That said, this forum and others like it might be the only place I will be likely to speak to Muslimahs who don hijab, niqab, or burqa (please excuse any misspellings). Why? Because as a non-Muslim, I am intimidated by Muslimahs in Islamic dress. This is, of course, no fault of anyone but myself. It's a case of timidity on my part.
These sisters appear to be so very different (I live in the US, by the way) from myself, that I don't think my attempts to make small talk, let alone discuss anything serious, would be appreciated. I avoid looking at modest Muslimahs, not because I find them repugnant, but because it's impolite to stare at other people. I try not to be impolite.

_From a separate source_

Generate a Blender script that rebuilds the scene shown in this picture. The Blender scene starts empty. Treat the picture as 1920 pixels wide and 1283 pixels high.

The grand irony in this is that, on the same road that I live on, there is a new mosque, and also the older mosque. I guess the old building is used for men's meetings, now. Anyway, there are Muslimahs in my neighborhood. Mostly, I see them out shopping, when I'm doing the same.
I don't know if it's just me, or if I'm a bizarre exception to the rule, but to me a hijab is like a sign telling me, as a non-Muslim, to back off and mind my own business.
No the niqab is not at all that. many times i myself have caught people staring at me and said hello only to have them continue staring, if they had asked me something i would be more than happy to explain why im wearing what i wear etc.